>>>>
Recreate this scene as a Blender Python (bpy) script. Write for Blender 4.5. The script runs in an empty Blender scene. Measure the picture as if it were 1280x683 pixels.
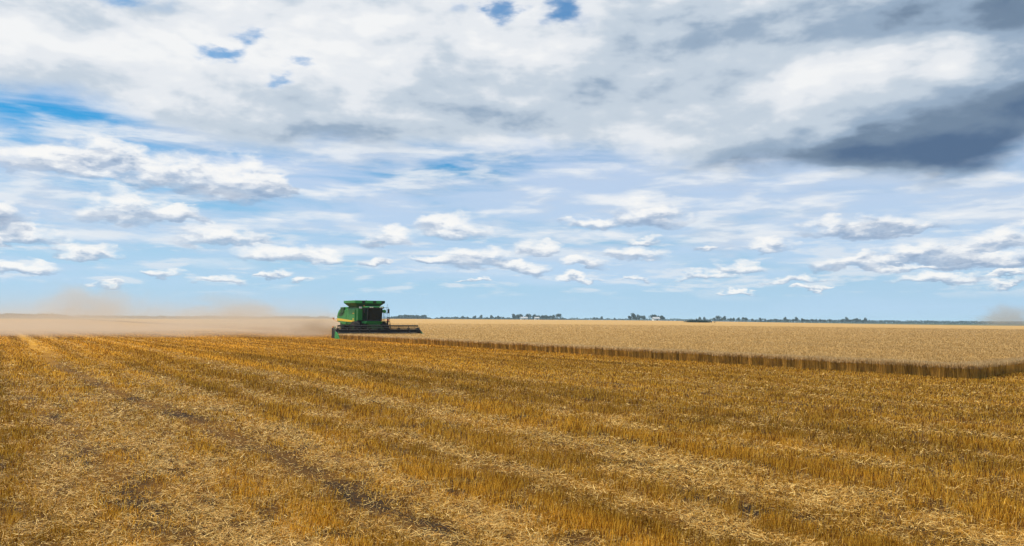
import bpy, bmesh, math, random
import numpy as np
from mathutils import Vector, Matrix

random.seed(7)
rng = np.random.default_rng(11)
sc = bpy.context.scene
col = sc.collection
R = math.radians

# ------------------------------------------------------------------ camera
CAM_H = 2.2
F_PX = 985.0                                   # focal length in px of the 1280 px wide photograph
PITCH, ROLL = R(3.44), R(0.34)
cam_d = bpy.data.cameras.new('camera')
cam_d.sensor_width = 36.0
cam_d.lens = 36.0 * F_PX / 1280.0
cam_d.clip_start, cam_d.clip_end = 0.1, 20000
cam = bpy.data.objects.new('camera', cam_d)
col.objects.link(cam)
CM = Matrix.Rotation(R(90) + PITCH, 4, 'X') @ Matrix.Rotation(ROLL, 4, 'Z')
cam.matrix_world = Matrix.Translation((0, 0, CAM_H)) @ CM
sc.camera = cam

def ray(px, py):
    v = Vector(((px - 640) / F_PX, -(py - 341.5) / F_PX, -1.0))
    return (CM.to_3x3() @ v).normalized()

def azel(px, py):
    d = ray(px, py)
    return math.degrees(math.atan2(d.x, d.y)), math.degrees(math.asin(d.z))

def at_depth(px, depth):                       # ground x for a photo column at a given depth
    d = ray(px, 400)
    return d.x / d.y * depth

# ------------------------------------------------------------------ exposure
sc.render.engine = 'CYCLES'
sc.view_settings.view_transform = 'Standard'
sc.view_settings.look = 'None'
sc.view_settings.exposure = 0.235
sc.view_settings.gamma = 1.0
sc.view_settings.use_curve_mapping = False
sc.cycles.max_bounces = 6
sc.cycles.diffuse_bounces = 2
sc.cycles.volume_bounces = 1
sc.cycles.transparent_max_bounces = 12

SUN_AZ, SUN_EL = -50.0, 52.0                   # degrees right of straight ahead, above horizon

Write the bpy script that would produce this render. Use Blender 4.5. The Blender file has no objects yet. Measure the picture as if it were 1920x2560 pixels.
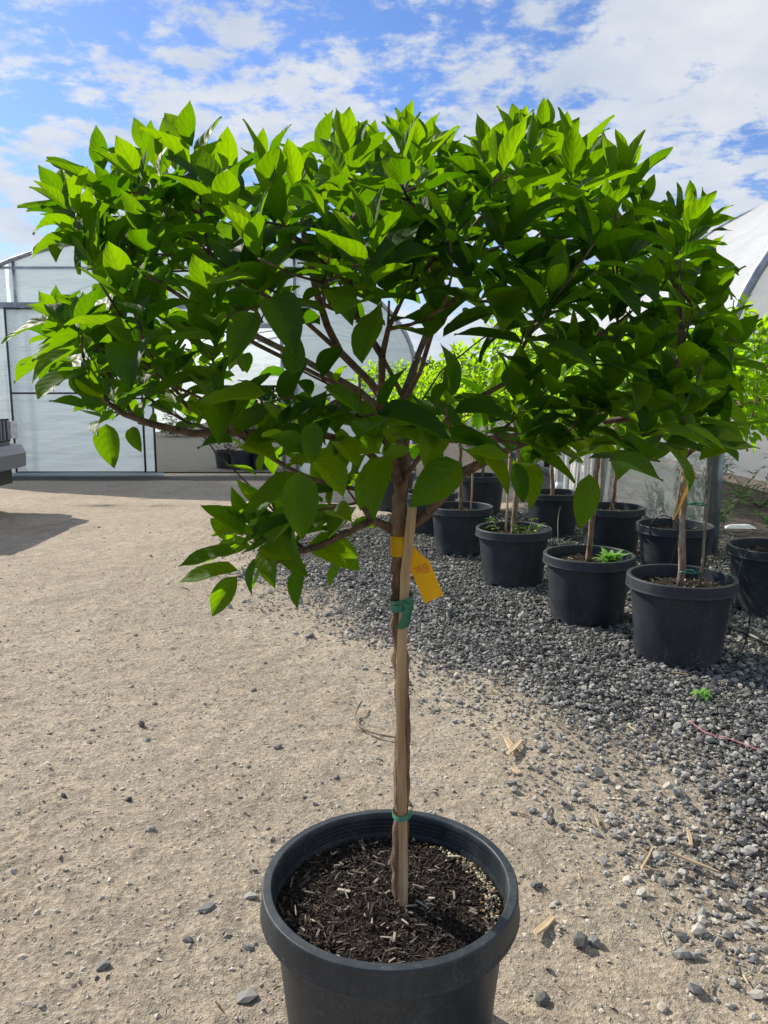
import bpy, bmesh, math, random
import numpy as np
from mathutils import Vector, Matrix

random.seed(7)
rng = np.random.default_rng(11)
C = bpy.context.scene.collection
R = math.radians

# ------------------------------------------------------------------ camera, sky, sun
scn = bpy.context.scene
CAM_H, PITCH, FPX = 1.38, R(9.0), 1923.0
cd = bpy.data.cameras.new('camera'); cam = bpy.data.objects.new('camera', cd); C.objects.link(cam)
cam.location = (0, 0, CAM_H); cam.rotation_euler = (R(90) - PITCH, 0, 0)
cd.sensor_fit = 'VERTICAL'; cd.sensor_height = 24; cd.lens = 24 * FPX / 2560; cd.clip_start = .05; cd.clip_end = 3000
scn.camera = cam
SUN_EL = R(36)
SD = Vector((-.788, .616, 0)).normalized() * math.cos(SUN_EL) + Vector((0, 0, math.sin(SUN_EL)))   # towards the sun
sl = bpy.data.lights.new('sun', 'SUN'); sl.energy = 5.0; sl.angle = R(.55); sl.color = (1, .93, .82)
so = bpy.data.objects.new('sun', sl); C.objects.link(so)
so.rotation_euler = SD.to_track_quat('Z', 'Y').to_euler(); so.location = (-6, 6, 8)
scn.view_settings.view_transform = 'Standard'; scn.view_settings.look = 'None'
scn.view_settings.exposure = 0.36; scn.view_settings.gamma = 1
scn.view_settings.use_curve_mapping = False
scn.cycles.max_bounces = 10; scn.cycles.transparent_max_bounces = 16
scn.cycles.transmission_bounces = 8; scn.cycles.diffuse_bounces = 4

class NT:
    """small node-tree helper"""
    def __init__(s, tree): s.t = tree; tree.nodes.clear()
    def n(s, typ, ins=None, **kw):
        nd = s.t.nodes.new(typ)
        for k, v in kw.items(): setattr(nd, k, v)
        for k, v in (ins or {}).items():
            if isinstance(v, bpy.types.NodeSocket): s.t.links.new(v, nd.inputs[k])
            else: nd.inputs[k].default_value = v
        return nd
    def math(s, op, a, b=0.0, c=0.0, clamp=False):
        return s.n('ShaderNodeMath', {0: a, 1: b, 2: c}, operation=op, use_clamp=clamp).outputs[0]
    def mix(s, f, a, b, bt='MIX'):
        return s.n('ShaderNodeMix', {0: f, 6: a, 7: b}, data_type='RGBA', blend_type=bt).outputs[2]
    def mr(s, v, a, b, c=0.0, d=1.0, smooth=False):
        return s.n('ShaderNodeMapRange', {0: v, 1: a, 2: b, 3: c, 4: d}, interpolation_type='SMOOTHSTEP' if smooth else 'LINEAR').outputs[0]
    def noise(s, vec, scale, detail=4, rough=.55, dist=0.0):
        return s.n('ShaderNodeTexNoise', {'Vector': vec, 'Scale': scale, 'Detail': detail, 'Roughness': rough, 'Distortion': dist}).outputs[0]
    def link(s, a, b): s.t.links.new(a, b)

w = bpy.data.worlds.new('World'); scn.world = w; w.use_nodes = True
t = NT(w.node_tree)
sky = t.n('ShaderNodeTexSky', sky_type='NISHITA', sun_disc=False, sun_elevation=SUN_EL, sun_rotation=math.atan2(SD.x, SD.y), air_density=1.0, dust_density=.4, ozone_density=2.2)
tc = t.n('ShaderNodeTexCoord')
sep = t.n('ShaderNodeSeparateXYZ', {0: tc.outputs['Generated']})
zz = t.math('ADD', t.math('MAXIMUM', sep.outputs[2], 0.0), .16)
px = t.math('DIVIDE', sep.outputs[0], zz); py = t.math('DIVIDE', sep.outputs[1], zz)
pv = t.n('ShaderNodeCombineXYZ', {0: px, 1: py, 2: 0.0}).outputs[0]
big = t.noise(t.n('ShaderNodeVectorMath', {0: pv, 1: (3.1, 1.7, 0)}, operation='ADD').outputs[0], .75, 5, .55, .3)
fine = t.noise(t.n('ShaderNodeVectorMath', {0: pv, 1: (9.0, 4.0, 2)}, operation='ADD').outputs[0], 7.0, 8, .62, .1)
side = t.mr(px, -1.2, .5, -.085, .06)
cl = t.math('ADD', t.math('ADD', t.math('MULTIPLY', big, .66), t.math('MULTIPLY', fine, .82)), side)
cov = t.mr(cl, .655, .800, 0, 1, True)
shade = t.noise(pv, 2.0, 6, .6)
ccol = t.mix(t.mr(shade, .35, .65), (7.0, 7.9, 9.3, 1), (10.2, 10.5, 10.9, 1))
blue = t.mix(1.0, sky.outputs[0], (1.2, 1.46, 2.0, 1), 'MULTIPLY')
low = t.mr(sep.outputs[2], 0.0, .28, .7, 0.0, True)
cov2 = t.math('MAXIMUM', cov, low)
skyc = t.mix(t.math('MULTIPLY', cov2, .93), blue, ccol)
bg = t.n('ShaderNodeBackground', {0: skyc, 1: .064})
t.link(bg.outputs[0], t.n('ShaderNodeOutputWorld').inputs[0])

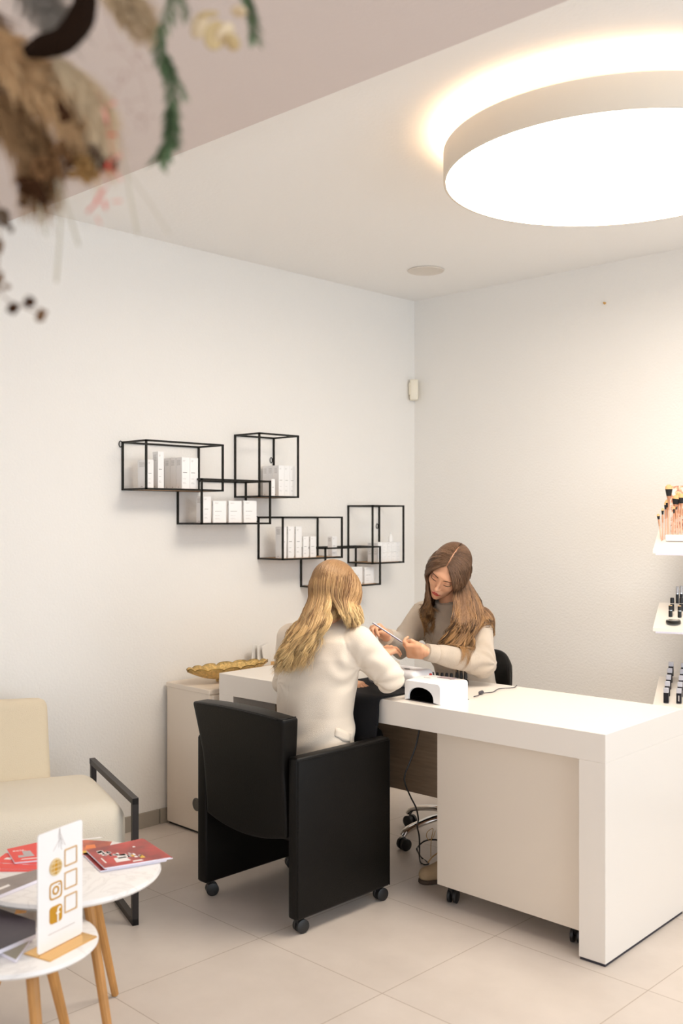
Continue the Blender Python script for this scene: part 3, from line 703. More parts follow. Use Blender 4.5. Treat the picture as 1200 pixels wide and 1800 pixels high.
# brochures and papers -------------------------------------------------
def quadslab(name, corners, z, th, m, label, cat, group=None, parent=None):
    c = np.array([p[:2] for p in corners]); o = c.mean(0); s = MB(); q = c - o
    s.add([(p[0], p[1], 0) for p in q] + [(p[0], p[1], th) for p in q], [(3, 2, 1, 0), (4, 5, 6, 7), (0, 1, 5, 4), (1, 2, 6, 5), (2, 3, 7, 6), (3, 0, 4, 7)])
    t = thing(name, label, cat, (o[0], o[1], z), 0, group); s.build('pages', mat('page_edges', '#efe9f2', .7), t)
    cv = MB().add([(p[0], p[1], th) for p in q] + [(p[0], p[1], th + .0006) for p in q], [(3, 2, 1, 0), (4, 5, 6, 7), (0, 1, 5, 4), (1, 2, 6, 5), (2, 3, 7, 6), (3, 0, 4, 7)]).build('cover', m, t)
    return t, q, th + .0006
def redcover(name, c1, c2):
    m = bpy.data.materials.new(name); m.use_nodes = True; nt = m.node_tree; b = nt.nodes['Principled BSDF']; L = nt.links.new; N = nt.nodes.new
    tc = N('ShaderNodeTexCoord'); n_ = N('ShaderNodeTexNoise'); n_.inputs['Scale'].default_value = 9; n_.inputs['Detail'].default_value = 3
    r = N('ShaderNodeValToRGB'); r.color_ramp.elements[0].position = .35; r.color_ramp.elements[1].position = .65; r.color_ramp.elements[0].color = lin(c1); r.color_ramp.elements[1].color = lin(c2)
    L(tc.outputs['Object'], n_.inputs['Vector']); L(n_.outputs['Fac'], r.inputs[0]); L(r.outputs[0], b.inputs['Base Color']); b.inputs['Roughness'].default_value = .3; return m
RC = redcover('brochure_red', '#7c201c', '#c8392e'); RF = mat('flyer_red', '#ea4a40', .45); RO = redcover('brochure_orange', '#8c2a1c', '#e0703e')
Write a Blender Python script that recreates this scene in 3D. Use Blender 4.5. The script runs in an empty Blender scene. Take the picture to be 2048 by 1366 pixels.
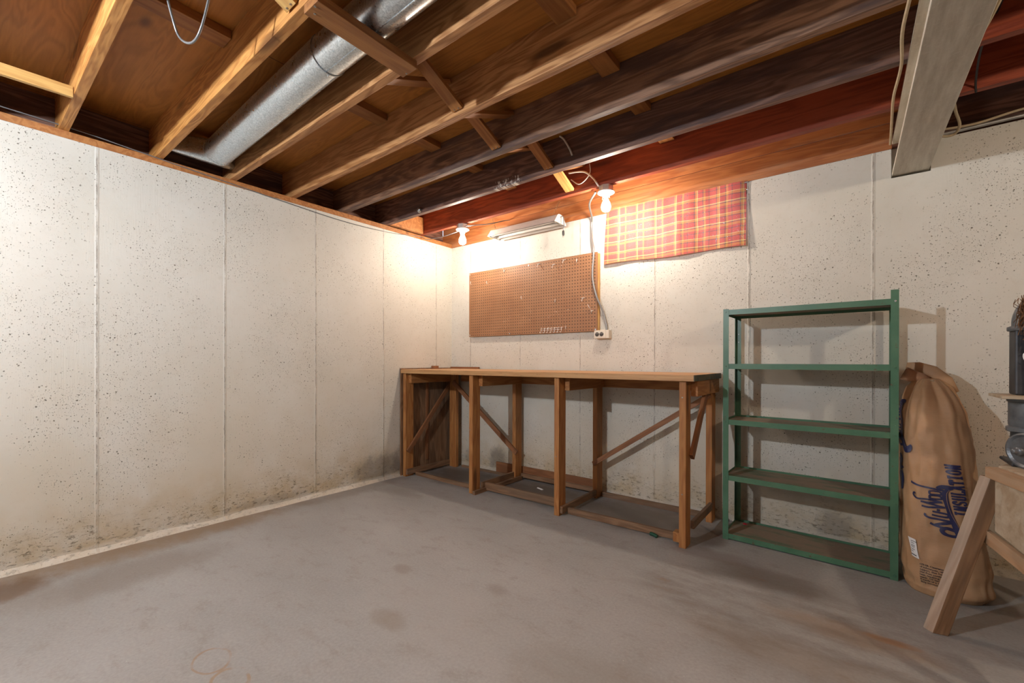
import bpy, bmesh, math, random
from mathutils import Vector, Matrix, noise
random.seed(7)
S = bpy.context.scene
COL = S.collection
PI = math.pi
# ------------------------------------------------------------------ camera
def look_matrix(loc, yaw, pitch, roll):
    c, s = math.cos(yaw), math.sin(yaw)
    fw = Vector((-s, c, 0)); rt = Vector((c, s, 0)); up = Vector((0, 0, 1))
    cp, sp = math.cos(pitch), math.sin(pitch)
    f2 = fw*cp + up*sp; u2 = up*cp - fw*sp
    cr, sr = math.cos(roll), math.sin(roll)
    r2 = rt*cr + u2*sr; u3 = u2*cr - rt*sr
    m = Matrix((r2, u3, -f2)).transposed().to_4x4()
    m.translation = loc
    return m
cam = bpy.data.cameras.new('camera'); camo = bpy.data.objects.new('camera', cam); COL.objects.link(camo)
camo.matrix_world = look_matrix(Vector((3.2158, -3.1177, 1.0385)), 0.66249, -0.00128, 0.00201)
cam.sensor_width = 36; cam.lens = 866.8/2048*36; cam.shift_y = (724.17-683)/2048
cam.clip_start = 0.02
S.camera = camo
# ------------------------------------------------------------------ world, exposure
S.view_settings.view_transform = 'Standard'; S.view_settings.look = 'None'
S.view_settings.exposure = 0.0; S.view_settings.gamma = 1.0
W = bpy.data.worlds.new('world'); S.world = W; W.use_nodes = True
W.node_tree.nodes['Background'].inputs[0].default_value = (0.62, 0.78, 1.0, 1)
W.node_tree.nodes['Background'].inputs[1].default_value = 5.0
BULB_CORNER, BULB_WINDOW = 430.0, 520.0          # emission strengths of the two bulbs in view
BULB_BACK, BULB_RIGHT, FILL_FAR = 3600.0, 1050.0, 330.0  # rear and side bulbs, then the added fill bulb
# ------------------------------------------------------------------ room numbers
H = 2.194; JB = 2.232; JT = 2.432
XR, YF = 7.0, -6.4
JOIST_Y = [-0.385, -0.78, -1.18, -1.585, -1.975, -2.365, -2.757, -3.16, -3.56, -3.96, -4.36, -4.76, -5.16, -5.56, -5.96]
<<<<
* Stated problem *
Please take the lines from the beginning of the data above through the line holding "sc.cycles.transparent_max_bounces = 12" and transcribe them exactly, without any pictures.

* Reply *
Recreate this scene as a Blender Python (bpy) script. Write for Blender 4.5. The script runs in an empty Blender scene. Measure the picture as if it were 1280x683 pixels.
import bpy, bmesh, math, random
import numpy as np
from mathutils import Vector, Matrix

random.seed(7)
rng = np.random.default_rng(11)
sc = bpy.context.scene
col = sc.collection
R = math.radians

# ------------------------------------------------------------------ camera
CAM_H = 2.2
F_PX = 985.0                                   # focal length in px of the 1280 px wide photograph
PITCH, ROLL = R(3.44), R(0.34)
cam_d = bpy.data.cameras.new('camera')
cam_d.sensor_width = 36.0
cam_d.lens = 36.0 * F_PX / 1280.0
cam_d.clip_start, cam_d.clip_end = 0.1, 20000
cam = bpy.data.objects.new('camera', cam_d)
col.objects.link(cam)
CM = Matrix.Rotation(R(90) + PITCH, 4, 'X') @ Matrix.Rotation(ROLL, 4, 'Z')
cam.matrix_world = Matrix.Translation((0, 0, CAM_H)) @ CM
sc.camera = cam

def ray(px, py):
    v = Vector(((px - 640) / F_PX, -(py - 341.5) / F_PX, -1.0))
    return (CM.to_3x3() @ v).normalized()

def azel(px, py):
    d = ray(px, py)
    return math.degrees(math.atan2(d.x, d.y)), math.degrees(math.asin(d.z))

def at_depth(px, depth):                       # ground x for a photo column at a given depth
    d = ray(px, 400)
    return d.x / d.y * depth

# ------------------------------------------------------------------ exposure
sc.render.engine = 'CYCLES'
sc.view_settings.view_transform = 'Standard'
sc.view_settings.look = 'None'
sc.view_settings.exposure = 0.235
sc.view_settings.gamma = 1.0
sc.view_settings.use_curve_mapping = False
sc.cycles.max_bounces = 6
sc.cycles.diffuse_bounces = 2
sc.cycles.volume_bounces = 1
sc.cycles.transparent_max_bounces = 12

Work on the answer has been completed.